I order that both sentences of imprisonment to run concurrently. Therefore, your final total term of imprisonment will be: 3 years’ imprisonment.

[30] Section 26 of the Sentencing and Penalties Act provides as follows:

(1) On sentencing an offender to a term of imprisonment a court may make an order suspending, for a period specified by the court, the whole or part of the sentence, if it is satisfied that it is appropriate to do so in the circumstances.

(2) A court may only make an order suspending a sentence of imprisonment if the period of imprisonment imposed, or the aggregate period of imprisonment where the offender is sentenced in the proceeding for more than one offence,—

(a) does not exceed 3 years in the case of the High Court; or

(b) does not exceed 2 years in the case of the Magistrate’s Court.

[31] However, considering the fact that there are three previous convictions recorded against you and three pending cases, Court will not consider making an order in terms of Section 26 of the Sentencing and Penalties Act.

[32] It cannot be denied that the two offences you have committed are serious offences, and the prevalence of these offences are rapidly increasing in our society today. As a result, the safety and security of every law abiding citizen is at peril. You have perpetrated these offences at a reputed business establishment. Such business establishments are also at peril.

[33] Section 4 (1) of the Sentencing and Penalties Act provides:

“(1) The only purposes for which sentencing may be imposed by a court are —

(a) to punish offenders to an extent and in a manner which is just in all the circumstances;

(b) to protect the community from offenders;

(c) to deter offenders or other persons from committing offences of the same or similar nature;

(d) to establish conditions so that rehabilitation of offenders may be promoted or facilitated;

(e) to signify that the court and the community denounce the commission of such offences; or

(f) any combination of these purposes”.

[34] Accordingly, I sentence you to a term of imprisonment of 3 years. Pursuant to the provisions of Section 18 of the Sentencing and Penalties Act, I order that you are not eligible to be released on parole until you serve 2 years of that sentence.

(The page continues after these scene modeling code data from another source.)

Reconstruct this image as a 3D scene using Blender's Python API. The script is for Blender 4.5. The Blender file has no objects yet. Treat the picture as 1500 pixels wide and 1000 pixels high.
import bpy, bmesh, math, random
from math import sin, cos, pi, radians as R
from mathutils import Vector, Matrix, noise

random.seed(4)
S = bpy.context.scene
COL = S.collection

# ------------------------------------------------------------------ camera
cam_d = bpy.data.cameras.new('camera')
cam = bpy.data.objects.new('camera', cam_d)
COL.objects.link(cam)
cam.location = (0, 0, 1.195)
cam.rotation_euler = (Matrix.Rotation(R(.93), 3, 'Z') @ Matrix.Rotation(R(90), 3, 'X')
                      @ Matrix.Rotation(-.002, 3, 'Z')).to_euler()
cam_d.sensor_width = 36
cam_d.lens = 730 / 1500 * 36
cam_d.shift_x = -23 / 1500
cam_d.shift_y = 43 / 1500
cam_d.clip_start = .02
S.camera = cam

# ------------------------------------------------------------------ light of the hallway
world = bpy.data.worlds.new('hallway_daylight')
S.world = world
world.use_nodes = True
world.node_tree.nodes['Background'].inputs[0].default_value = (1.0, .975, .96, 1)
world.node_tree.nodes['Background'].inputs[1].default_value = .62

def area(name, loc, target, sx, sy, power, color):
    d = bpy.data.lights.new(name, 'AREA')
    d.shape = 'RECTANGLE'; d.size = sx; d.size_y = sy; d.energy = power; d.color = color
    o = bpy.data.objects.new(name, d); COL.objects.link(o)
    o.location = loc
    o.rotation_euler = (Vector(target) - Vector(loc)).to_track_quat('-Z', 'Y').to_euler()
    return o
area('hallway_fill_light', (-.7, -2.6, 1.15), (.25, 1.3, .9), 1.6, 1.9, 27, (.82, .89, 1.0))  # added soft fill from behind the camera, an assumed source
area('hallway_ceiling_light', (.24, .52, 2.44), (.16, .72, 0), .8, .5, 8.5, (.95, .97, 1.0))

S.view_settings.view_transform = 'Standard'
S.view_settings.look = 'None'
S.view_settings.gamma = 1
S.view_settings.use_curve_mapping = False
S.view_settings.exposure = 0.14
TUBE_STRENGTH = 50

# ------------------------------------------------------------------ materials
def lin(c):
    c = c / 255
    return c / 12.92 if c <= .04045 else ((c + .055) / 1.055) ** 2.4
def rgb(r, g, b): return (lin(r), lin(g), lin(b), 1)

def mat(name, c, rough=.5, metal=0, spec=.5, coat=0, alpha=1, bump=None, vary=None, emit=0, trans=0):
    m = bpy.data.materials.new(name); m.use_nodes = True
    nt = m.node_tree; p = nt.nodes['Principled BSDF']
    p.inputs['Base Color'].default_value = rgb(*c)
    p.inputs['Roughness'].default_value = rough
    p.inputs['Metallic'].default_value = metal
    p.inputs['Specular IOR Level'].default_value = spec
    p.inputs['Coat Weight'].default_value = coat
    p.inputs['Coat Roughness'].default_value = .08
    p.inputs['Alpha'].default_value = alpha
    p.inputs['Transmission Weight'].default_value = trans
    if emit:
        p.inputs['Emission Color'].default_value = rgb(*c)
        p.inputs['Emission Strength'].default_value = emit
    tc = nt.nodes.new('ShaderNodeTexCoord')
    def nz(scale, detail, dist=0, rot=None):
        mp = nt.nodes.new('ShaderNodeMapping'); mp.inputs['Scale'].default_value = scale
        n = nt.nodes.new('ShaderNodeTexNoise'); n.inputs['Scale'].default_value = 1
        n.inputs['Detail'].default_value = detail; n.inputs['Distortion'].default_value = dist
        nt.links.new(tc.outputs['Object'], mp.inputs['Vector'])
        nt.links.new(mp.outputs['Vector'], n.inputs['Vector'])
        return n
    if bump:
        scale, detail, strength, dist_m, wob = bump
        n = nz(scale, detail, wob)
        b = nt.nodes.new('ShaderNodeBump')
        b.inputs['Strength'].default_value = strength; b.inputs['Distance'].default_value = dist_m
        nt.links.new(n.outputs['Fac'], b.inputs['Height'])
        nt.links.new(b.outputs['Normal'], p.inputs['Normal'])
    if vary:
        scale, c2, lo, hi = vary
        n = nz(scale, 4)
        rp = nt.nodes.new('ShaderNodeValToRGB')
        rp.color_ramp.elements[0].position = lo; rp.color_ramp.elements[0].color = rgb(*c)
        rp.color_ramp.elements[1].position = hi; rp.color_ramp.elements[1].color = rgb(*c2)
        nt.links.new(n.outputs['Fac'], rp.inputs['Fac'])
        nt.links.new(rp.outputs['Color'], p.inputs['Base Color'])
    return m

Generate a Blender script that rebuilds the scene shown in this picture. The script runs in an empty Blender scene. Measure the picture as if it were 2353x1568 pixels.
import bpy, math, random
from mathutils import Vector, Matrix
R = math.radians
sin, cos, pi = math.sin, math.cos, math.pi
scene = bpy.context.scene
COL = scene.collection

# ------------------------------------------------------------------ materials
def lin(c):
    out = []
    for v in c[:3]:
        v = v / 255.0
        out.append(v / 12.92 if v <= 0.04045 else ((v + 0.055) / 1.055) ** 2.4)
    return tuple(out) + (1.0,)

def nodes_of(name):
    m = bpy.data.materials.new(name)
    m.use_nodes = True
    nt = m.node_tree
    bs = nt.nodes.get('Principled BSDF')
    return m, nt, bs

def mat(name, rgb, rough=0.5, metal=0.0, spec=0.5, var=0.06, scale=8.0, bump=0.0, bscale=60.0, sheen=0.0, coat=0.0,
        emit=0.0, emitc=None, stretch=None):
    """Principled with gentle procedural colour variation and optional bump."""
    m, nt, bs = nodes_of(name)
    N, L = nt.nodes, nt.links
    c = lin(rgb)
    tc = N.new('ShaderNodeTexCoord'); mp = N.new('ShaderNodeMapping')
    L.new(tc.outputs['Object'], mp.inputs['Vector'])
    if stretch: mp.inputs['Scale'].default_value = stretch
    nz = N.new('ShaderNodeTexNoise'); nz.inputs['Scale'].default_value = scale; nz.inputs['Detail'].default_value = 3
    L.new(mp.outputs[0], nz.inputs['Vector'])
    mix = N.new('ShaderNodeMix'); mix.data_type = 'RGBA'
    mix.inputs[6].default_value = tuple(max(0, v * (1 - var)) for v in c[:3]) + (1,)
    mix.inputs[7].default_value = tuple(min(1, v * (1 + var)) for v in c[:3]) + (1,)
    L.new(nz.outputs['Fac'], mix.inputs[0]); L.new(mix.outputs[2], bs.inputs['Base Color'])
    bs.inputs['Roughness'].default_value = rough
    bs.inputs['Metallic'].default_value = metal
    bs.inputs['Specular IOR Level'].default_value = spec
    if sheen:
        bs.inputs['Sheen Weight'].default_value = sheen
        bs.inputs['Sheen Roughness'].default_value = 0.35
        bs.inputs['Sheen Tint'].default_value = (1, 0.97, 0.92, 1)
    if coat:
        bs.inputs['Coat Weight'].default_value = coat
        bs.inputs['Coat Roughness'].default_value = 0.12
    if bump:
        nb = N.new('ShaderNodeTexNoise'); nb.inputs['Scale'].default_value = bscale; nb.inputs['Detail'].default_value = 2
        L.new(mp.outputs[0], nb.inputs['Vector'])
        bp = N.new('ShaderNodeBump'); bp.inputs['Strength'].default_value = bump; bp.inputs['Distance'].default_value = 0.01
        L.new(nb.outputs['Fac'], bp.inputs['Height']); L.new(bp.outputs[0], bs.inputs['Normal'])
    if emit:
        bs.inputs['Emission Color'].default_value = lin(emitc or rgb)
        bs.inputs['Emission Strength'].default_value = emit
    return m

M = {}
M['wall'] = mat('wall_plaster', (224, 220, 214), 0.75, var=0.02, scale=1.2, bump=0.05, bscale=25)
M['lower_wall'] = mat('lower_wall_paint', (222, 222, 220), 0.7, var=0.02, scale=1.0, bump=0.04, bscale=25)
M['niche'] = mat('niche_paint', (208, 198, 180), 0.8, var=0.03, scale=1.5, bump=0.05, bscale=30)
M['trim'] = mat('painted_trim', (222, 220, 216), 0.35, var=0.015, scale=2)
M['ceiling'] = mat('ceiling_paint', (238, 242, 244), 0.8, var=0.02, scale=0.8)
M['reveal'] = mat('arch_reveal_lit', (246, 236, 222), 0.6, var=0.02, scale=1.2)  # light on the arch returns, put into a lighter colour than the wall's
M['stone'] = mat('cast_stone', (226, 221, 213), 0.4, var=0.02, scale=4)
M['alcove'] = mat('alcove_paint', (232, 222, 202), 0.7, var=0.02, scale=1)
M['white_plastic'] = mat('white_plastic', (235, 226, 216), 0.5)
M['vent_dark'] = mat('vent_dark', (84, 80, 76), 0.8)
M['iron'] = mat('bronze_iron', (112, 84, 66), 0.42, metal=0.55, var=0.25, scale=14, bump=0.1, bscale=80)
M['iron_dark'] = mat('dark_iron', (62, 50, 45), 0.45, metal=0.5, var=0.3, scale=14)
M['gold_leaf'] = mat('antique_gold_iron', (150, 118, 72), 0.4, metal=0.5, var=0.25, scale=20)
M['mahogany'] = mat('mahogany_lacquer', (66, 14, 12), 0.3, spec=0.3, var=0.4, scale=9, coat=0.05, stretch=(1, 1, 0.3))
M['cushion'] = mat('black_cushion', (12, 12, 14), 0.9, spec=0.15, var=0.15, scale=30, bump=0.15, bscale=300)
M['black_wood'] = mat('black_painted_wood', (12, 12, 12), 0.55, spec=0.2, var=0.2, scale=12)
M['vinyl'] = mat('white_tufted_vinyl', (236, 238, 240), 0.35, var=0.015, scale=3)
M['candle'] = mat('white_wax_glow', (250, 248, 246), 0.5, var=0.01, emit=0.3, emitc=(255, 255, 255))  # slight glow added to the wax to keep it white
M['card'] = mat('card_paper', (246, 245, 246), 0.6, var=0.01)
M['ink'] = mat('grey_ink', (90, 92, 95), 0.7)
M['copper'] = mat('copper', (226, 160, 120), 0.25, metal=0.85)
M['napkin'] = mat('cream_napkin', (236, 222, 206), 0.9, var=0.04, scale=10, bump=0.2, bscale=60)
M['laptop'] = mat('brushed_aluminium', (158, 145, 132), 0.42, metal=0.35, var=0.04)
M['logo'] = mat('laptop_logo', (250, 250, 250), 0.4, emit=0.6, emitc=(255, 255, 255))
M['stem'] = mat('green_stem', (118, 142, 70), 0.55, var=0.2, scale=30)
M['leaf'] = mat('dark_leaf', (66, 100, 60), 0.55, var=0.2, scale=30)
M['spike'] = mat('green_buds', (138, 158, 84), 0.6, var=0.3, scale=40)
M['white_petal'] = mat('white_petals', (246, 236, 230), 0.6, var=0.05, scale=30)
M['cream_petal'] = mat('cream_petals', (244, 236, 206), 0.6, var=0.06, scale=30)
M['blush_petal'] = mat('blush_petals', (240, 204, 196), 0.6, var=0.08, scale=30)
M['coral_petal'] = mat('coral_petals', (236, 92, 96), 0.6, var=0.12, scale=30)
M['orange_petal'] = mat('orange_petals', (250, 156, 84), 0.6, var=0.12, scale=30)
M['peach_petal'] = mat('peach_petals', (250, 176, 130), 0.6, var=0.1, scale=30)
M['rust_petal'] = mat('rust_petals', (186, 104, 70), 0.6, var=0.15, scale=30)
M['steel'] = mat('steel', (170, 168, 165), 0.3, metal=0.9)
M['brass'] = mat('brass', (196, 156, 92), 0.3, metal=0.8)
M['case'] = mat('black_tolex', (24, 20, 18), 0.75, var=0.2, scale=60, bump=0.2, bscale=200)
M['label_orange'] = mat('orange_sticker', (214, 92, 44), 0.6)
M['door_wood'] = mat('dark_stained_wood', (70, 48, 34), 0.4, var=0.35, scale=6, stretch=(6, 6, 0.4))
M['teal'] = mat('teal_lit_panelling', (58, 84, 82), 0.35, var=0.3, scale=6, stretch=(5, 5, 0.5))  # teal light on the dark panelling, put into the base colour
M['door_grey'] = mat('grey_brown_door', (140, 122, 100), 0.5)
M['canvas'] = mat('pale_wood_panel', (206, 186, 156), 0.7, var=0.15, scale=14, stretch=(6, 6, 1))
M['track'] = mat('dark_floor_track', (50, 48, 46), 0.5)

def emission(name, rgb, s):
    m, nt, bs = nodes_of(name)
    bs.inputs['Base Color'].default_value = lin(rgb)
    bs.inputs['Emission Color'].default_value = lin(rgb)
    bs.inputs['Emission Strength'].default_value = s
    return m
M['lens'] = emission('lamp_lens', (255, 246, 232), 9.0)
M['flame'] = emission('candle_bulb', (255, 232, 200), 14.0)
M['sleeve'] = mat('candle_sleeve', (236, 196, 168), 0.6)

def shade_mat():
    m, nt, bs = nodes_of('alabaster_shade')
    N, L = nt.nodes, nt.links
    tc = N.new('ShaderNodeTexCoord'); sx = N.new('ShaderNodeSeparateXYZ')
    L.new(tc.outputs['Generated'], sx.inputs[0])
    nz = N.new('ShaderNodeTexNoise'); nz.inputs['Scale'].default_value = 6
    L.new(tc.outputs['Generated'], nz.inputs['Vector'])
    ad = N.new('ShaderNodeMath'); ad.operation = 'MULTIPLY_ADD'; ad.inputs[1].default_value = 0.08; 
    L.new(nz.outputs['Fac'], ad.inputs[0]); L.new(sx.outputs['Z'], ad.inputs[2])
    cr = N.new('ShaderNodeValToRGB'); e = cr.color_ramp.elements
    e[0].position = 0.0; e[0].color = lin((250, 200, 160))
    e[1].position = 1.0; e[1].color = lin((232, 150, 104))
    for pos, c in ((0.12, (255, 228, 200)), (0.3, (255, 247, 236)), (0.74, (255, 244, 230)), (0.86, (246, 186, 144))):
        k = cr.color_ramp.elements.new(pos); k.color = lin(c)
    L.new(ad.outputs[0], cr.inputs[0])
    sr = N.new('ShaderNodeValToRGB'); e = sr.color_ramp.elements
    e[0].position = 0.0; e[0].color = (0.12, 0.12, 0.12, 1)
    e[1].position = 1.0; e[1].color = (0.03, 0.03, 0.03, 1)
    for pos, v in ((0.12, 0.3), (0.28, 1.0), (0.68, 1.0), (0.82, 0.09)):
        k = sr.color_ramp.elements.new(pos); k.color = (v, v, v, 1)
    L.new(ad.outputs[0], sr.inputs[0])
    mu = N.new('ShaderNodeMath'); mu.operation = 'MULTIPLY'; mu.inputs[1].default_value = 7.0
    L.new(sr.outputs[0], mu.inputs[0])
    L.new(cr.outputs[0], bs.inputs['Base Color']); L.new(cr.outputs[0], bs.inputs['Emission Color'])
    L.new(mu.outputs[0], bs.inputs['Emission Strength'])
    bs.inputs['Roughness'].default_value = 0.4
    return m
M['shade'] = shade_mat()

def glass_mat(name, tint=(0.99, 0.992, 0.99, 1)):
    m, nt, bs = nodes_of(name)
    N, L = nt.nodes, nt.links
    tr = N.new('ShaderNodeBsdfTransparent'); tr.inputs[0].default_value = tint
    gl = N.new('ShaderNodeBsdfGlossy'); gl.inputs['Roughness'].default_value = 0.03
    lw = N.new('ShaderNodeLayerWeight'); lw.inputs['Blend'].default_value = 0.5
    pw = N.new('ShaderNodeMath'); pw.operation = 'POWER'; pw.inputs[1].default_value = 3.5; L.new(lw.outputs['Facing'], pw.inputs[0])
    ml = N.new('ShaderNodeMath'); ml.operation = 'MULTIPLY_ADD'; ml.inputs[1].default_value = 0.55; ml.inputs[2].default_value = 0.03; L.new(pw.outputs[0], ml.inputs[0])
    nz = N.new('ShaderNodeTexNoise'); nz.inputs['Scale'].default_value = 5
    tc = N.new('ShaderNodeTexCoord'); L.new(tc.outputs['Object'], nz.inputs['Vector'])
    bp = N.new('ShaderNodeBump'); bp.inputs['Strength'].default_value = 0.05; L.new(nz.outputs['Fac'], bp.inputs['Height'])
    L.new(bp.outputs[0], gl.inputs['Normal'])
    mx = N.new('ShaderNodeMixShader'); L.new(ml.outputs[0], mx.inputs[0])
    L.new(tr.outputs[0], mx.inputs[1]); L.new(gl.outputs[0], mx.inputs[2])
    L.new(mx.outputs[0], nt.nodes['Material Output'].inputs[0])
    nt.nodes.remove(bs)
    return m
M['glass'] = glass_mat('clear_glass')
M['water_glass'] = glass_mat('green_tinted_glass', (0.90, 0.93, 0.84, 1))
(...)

[35] Section 24 of the Sentencing and Penalties Act reads thus:

If an offender is sentenced to a term of imprisonment, any period of time during which the offender was held in custody prior to the trial of the matter or matters shall, unless a court otherwise orders, be regarded by the court as a period of imprisonment already served by the offender.”

[36] You have been in remand for this case since you were arrested on 16 February 2018. Accordingly, you have been in custody for 10 months. The period you were in custody shall be regarded as period of imprisonment already served by you. I hold that the period of 10 months should be considered as served in terms of the provisions of Section 24 of the Sentencing and Penalties Act.

[37] In the result, you are sentenced to a term of imprisonment of 3 years with a non-parole period of 2 years. Considering the time you have spent in remand, the time remaining to be served is as follows:

Head Sentence - 2 years and 2 months.

Non-parole period - 1 year and 2 months.

[38] You have 30 days to appeal to the Court of Appeal if you so wish.


Riyaz Hamza
JUDGE

HIGH COURT OF FIJI


AT SUVA
Dated this 18th Day of December 2018


Solicitors for the State : Office of the Director of Public Prosecutions, Suva.

Solicitors for the 2nd Accused : 2nd Accused appears in person.